A scuola di fotoreporter con Nicola Piran

Nicola Piran (foto Alessandro Leorin)Lo scorso martedì 7 giugno si è svolto all’interno della rassegna "Incontri con l'Autore" organizzata dall’associazione Arte Laterale a Padova, presso la sala "Giorgio La Pira" via A.Tonzig, 9°, l’incontro con il fotoreporter padovano de Il Mattino di Padova, Nicola Piran.
Piran è figlio d’arte, e come spesso accade ai ragazzi già a quattordici anni affianca il papà fotografo nell’attività di famiglia, aiutandolo e nel contempo imparando le tecniche della camera oscura, ma soprattutto entrando in quei segreti che rendono il fotogiornalismo un’arte della testimonianza. Crescendo Nicola ha trasformato le esperienze giovanili in una professione, collaborando nel tempo con le maggiori testate dei quotidiani locali: Il Gazzettino e Il Mattino; con alcune delle più grandi agenzie stampa nazionali e internazionali quali Olycom, Ansa, A.P. E’stato il fotografo ufficiale di società sportive come il Calcio Padova e Pallavolo Padova, e sempre nell’ambito sportivo ha collaborato con Gazzetta dello Sport, Corriere dello Sport. Dal 1990 Nicola dirige l’agenzia di famiglia che porta lo stesso nome.
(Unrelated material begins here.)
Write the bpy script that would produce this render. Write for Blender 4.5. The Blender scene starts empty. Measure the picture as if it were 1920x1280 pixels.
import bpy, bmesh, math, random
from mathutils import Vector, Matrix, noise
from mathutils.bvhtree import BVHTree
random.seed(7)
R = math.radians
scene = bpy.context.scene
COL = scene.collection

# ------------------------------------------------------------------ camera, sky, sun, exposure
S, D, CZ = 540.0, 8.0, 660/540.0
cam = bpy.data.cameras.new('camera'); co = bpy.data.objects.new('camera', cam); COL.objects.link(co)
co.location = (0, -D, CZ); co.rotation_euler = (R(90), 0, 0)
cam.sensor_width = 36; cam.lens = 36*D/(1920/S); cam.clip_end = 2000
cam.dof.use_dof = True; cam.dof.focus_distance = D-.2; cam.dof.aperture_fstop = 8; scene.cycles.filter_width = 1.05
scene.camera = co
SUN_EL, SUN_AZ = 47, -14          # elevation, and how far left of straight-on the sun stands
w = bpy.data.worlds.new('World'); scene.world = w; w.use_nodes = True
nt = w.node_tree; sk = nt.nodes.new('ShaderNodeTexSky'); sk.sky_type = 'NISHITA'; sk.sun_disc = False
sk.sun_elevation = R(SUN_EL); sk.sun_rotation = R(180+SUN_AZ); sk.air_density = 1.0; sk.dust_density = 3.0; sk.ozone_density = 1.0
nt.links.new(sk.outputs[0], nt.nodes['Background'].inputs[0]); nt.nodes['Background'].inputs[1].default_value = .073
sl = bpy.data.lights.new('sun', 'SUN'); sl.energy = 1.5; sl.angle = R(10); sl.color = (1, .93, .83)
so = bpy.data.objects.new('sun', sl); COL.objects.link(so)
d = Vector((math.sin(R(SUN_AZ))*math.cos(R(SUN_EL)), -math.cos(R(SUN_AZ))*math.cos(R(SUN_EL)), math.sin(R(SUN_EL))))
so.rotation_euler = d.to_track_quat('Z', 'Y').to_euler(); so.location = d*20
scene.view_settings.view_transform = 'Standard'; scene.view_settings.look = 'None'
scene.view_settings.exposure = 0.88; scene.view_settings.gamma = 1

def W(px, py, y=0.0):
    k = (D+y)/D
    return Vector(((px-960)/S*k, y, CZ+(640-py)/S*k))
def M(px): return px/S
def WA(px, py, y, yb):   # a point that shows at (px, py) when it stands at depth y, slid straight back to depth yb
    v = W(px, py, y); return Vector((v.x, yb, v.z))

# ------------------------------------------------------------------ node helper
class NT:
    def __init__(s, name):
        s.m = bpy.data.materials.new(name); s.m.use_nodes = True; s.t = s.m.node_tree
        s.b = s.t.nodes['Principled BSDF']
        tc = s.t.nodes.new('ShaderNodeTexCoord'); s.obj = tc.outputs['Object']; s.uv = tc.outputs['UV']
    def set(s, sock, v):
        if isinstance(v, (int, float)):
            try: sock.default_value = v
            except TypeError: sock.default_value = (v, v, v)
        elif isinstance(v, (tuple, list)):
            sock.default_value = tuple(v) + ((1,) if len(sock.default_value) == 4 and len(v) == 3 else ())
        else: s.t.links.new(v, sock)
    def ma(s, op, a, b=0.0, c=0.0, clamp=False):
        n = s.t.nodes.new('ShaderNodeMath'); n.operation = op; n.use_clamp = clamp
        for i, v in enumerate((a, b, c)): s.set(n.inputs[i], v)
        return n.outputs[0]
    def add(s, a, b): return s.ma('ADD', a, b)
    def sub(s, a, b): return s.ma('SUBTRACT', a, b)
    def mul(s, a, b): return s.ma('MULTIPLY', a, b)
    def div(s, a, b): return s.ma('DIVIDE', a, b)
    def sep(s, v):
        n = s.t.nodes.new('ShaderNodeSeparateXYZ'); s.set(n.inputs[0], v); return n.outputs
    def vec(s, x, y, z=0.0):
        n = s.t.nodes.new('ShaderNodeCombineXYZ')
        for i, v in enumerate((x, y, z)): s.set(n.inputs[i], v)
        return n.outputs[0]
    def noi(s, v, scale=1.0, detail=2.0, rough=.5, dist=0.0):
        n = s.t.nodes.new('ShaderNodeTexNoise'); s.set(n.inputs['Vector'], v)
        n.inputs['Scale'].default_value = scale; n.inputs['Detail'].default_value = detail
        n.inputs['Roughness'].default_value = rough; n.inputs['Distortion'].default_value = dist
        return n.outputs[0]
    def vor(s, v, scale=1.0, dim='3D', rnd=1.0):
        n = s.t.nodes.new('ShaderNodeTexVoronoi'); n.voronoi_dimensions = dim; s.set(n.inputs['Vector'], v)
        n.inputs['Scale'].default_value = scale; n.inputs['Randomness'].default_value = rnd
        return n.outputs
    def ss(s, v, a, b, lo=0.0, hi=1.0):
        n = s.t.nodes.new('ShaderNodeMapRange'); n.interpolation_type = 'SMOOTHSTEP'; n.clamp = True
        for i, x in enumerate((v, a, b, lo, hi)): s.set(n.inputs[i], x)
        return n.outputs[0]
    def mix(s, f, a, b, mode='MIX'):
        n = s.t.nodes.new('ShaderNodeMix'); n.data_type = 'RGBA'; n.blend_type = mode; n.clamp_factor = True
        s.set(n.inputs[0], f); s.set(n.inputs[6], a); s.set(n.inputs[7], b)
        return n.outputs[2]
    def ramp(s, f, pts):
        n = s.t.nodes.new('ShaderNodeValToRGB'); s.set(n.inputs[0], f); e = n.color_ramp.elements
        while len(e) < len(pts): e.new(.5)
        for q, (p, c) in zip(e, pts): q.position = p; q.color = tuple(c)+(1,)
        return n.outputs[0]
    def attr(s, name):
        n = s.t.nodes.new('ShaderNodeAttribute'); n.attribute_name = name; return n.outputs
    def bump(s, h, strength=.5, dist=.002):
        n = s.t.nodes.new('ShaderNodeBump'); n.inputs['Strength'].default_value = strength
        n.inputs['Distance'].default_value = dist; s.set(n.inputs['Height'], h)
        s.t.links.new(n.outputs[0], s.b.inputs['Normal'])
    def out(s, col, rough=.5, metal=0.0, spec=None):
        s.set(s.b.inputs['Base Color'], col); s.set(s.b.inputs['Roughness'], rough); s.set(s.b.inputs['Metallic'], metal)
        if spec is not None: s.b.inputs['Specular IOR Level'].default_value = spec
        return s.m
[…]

Per raccontare la propria esperienza e soprattutto cosa sia il suo lavoro, Nicola Piran ha utilizzato prima di tutto le sue fotografie, attraverso le quali ha ripercorso sia la cronaca padovana, sia la trasformazione e l’evoluzione delle tecniche di fotografia, sottolineando come l’epocale passaggio dall’analogico al digitale abbia anche cambiato le regole stesse del lavoro di fotoreporter. Se da un lato le nuove tecnologie rendono disponibile più velocemente e con qualità il materiale fotografico, dall’altro hanno un po’ cambiato il profilo professionale degli addetti ai lavori. Dalle competenze in camera oscura e anche sul campo, dove si doveva essere così bravi da non potersi permettere di sbagliare,ora si è passati alle competenze informatiche, è sufficiente un buon software e saperci fare con il computer per ottenere foto abbastanza buone per la pubblicazione.
Per chi c’era quella sera vedere gli scatti di Piran è stata un’esperienza emozionante. Tante sono state le emozioni scatenate dalle slide, per prima la nostalgia. È stato un tuffo nel passato, in quel passato recente della città che però è già storia, ed è divenuta tale attraverso i fatti e gli avvenimenti di cronaca. Subito dopo è arrivata la pietà di fronte a immagini forti, ma inevitabili per chi fa quel mestiere, di esseri umani falciati sulla strada, vittime di predestinazioni che hanno bloccato le loro vite nella frazione di un secondo. E infine lo stupore e la rabbia per una ferita che è ancora aperta, per i disastri che l’incuria per il sistema idrogeologico ha provocato con l’alluvione dello scorso novembre nel territorio padovano.
Se la professione del fotoreporter porta in sé la consapevolezza di un lavoro unico, affascinante, dove si ha la fortuna e il dovere di essere il primo testimone di eventi importanti, Piran mette in guardia anche su quelli che sono gli aspetti negativi di questa professione. Intanto spesso si rischia anche la propria vita per “portare a casa” lo scatto migliore, come nel caso dell’esondazione dello scorso novembre in cui l’acqua saliva così velocemente che, se ci si distraeva, si correva il rischio d’essere trascinati via con lei. E poi la diffidenza, l’astio, talvolta la violenza, delle persone o dei familiari protagonisti della cronaca, che a volte non apprezzano la presenza di una macchina fotografica.
La riprova che un discorso pubblico, una conferenza, una lezione, anche un film o un concerto, sono davvero avvincenti e “comunicativi” sta nel fatto che lo spettatore alla fine, quando imbocca la strada del ritorno, dentro ha qualcosa in più, nell’animo qualche cosa di nuovo si è depositato, e così è stato al termine dell’incontro con Nicola Piran.